Tampico 26ten August 1852
Lieber Bruder Ludwig,
Deine lieben Zeilen vom 18ten May sind mir wohl geworden, u ich ersah gerne daraus daß bey Euch alles so ziemlich beim Alten. - Gewundert habe ich mich indeßen zu vernehmen, daß deine Frau verspricht gegen Herbst Dich neuerdings zum Vater zu machen, wozu ich Glück wünsche. Auch meine Familie wird sich wahrscheinlicherweise im December vermehren, welches - aufrichtig gesprochen - mir gerade nicht lieb ist, denn mit der Vermehrung meiner Kinder, stellen sich auch neue Sorgen ein, u außerdem würde ich an den Meinen die ich besitze, schon genug haben; jedoch da ist sonst keine andere Alternative als: to take them as they come!

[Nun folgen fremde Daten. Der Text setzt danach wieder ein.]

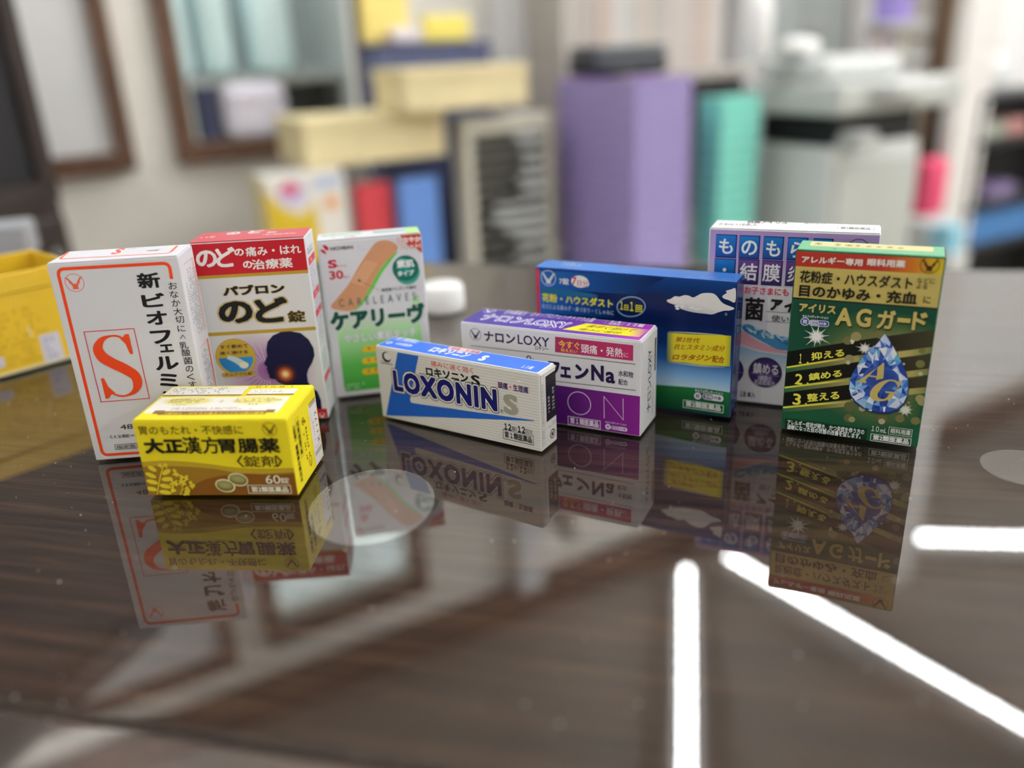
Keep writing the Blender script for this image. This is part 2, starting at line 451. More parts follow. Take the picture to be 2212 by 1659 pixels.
recess_item('ring_binder', 452, 496, 190, .14, .40, mat('binder_navy', col('2f3350'), .5, noise=.1), 'navy ring binder beside the pale one in the framed recess', 'binder', zf)
recess_item('carrier_bag', 506, 660, 178, .14, .36, mat('bag_lilac', col('d2cbd4'), .6, noise=.04), 'pale lilac bag filling the right side of the framed recess', 'bag', zf, bev=.03)
LB = mat('light_blue_film', col('cfe6f6', 1.15), .3, noise=.03)
for i, (x0, x1, z0, lab) in enumerate(((398, 446, .30, 'light blue plastic pack, leftmost on the recess shelf'), (470, 548, .24, 'light blue plastic pack, middle one on the recess shelf'), (590, 690, .18, 'large light blue plastic pack, rightmost on the recess shelf'))):
    bm = bmesh.new(); a, _ = wall_hit(x0, 80); b, _ = wall_hit(x1, 80)
    bm_box(bm, -(b-a)/2, (b-a)/2, 0, .16, 0, .42, .04, 3)
    tag(finish('plastic_pack', bm, LB, None, WP + WD * ((a + b) / 2) - WN * .2 + Vector((0, 0, zsh + .001)), WYAW, True), lab, 'plastic pack', 'light blue packs on the recess shelf')
# white board with a brown frame, left of the opening
b0 = -1.55; _, bb = wall_hit(180, 334)
root = empty('notice_board', WP, WYAW); tag(root, 'white board in a brown wooden frame on the wall at far left', 'notice board')
box('board_panel', b0, f1r, -.018, -.002, bb, 1.42, M_white, root)
bm = bmesh.new(); bm_box(bm, f1r, f1r + .04, -.04, -.001, bb - .04, 1.465); bm_box(bm, b0 - .05, b0, -.04, -.001, bb - .045, 1.465); bm_box(bm, b0, f1r, -.04, -.001, bb - .045, bb); bm_box(bm, b0, f1r, -.04, -.001, 1.42, 1.465)
finish('board_frame', bm, M_brown, root)
# ---------------------------------------------------------------- lamps on the ceiling, with added fill tubes
M_tube = mat('lamp_or_fill_tube', (.97, .985, 1, 1), .4, emit=TUBE)
M_tube3 = mat('fill_tube_side', (.97, .985, 1, 1), .4, emit=FILL_SIDE)
M_tube2 = mat('lamp_tube_rear', (.96, .98, 1, 1), .4, emit=TUBE_REAR)
M_fix = mat('lamp_housing', col('e4e4e2'), .4, noise=.02)
def ceiling_lamp_or_fill(x0, y0, x1, y1, label, w=.022, m=None):
    c = Vector(((x0 + x1) / 2, (y0 + y1) / 2, CEIL)); L = math.hypot(x1 - x0, y1 - y0); a = math.atan2(y1 - y0, x1 - x0)
    r = empty('ceiling_lamp_or_fill', c, a); tag(r, label, 'ceiling lamp', 'fluorescent lamps on the ceiling')
    box('lamp_housing', -L/2 - .03, L/2 + .03, -.05, .05, -.05, -.001, M_fix, r, .006)
    bm = bmesh.new(); bmesh.ops.create_cone(bm, cap_ends=True, segments=16, radius1=w, radius2=w, depth=L, matrix=Matrix.Translation((0, 0, -.05 - w)) @ Matrix.Rotation(math.pi / 2, 4, 'Y'))
    finish('lamp_or_fill_tube', bm, m or M_tube, r, None, 0, True)
    for s_ in (-1, 1): box('lamp_socket', s_ * (L/2 + .012) - .012, s_ * (L/2 + .012) + .012, -.03, .03, -.05 - 2 * w, -.05, M_fix, r, .004)
    return r
ceiling_lamp_or_fill(.375, 1.46, .618, 2.61, 'ceiling lamp tube running away above the middle of the table', .015)
ceiling_lamp_or_fill(.80, 2.70, 1.44, 1.75, 'slanting ceiling lamp tube above the right end of the table', .0085)
ceiling_lamp_or_fill(1.40, 2.785, 2.50, 2.64, 'ceiling lamp tube far right, crosswise to the view', .013)
ceiling_lamp_or_fill(-1.1, .35, -.85, 1.5, 'added fill tube on the ceiling above the left side of the room', .03)  # out of view, added to brighten the rear wall
ceiling_lamp_or_fill(-.62, .55, -.38, 1.62, 'added fill tube on the ceiling above the left end of the table', .006)  # second unseen fill, put in because the wall stayed dim
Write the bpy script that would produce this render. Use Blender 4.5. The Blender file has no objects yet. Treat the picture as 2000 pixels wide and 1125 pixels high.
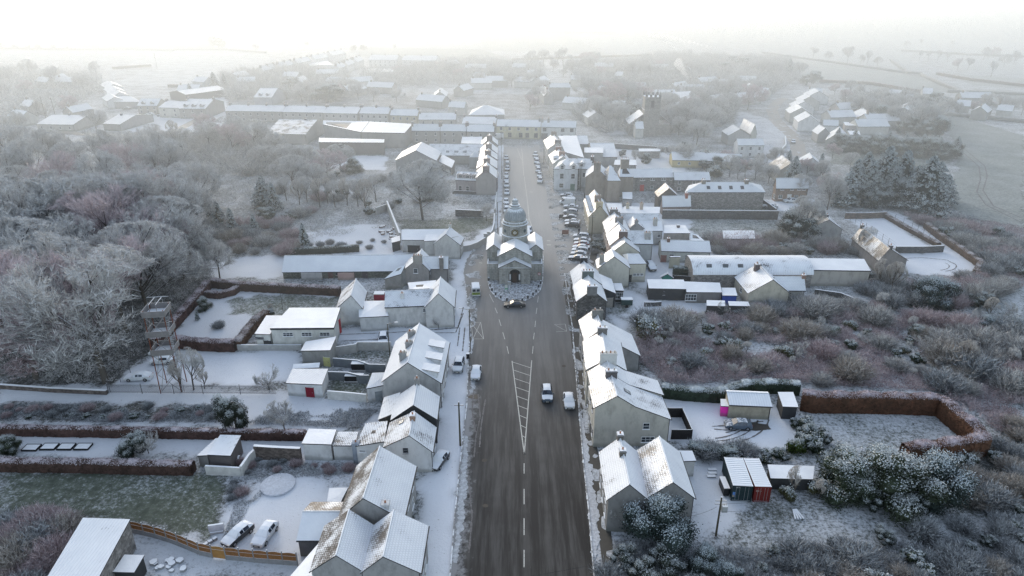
import bpy, bmesh, math, random
import numpy as np
from mathutils import Vector
random.seed(7)
S = bpy.context.scene
COL = S.collection
SUN_E, SKY_E = 1.15, .46
# ------------------------------------------------------------------ camera and survey helper
F, H, TH = 1361.0, 64.0, math.atan(602 / 1361)
SN, CS = math.sin(TH), math.cos(TH)
def P(px, py, z=0.0):
    """survey helper: the point of the place at height z seen at this spot of the photograph"""
    u = (px - 1000) / F; v = (py - 562.5) / F
    dz = -SN - v * CS
    t = (z - H) / dz
    return Vector((u * t, (CS - v * SN) * t, z))
cam = bpy.data.cameras.new('camera'); co = bpy.data.objects.new('camera', cam); COL.objects.link(co)
co.location = (0, 0, H); co.rotation_euler = (math.pi / 2 - TH, 0, 0)
cam.sensor_width = 36; cam.lens = F / 2000 * 36; cam.clip_start = 1; cam.clip_end = 20000
S.camera = co

# ------------------------------------------------------------------ object helpers
KIDS = {}
def kid(o, parent):
    o.parent = parent; KIDS.setdefault(parent.name, []).append(o)
def copy_tree(o, parent=None):
    c = o.copy(); COL.objects.link(c)
    if parent: kid(c, parent)
    for ch in KIDS.get(o.name, ()): copy_tree(ch, c)
    return c
def tag(o, label=None, cat=None, group=None, kind=None):
    if label: o['label'] = label
    if cat: o['category'] = cat
    if group: o['group'] = group
    if kind: o['kind'] = kind
    return o
def thing(name, label, cat, loc=(0, 0, 0), rz=0, group=None):
    o = bpy.data.objects.new(name, None); COL.objects.link(o)
    o.location = loc; o.rotation_euler = (0, 0, rz); o.empty_display_size = .2
    return tag(o, label, cat, group)
def meshobj(name, V, Fs, mats, parent=None, mi=None, loc=None, fr=None, smooth=False):
    me = bpy.data.meshes.new(name)
    me.from_pydata([tuple(v) for v in V], [], Fs)
    for m in (mats if isinstance(mats, (list, tuple)) else [mats]): me.materials.append(m)
    if mi is not None: me.polygons.foreach_set('material_index', mi)
    if fr is not None:
        a = me.attributes.new('fr', 'FLOAT', 'POINT'); a.data.foreach_set('value', fr)
    if smooth: me.polygons.foreach_set('use_smooth', [True] * len(me.polygons))
    me.update()
    o = bpy.data.objects.new(name, me); COL.objects.link(o)
    if parent: kid(o, parent)
    if loc is not None: o.location = loc
    return o
def npmesh(name, V, Fc, mat, fr=None):
    """fast mesh from numpy arrays, all faces with the same number of corners"""
    V = np.asarray(V, dtype=np.float32); Fc = np.asarray(Fc, dtype=np.int32)
    me = bpy.data.meshes.new(name); n, k = Fc.shape
    me.vertices.add(len(V)); me.vertices.foreach_set('co', V.ravel())
    me.loops.add(n * k); me.loops.foreach_set('vertex_index', Fc.ravel())
    me.polygons.add(n); me.polygons.foreach_set('loop_start', np.arange(0, n * k, k, dtype=np.int32))
    me.polygons.foreach_set('loop_total', np.full(n, k, dtype=np.int32))
    me.materials.append(mat)
    if fr is not None:
        a = me.attributes.new('fr', 'FLOAT', 'POINT'); a.data.foreach_set('value', np.asarray(fr, dtype=np.float32))
    me.update(calc_edges=True)
    return me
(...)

Von dem was zwischen Schwester Marie u Emilie sich ereignet, habe auch ich Manches gehört; indeßen meine Nachrichten kamen nicht von Marie, u so ging dann auch nicht daraus hervor daß die ganze Schuld auf Emilie hafte. Um richtig urtheilen zu können, muß man beide Theile vorher gehört haben! - Marie scheint mir überhaupt etwas very particular zu sein! So z. B. welch beleidigenden Unterschied kann sie darin finden, ob ich oder meine Frau ihr Nachricht von mir geben? Wenn ich meine Familien Correspondenz nicht selbst führe, so geschiehet es, weil es mir oft an Zeit dazu gebricht, u theils weil ich einen künftigen Sekretair an meiner Frau habe. - Solche niceties können mir gestohlen werden, u ich werde mich wenig darum bekümmern, wenn ich nach Deutschland zurückkehre, welches hoffentlich schon in nächstem Sommer der Fall sein wird.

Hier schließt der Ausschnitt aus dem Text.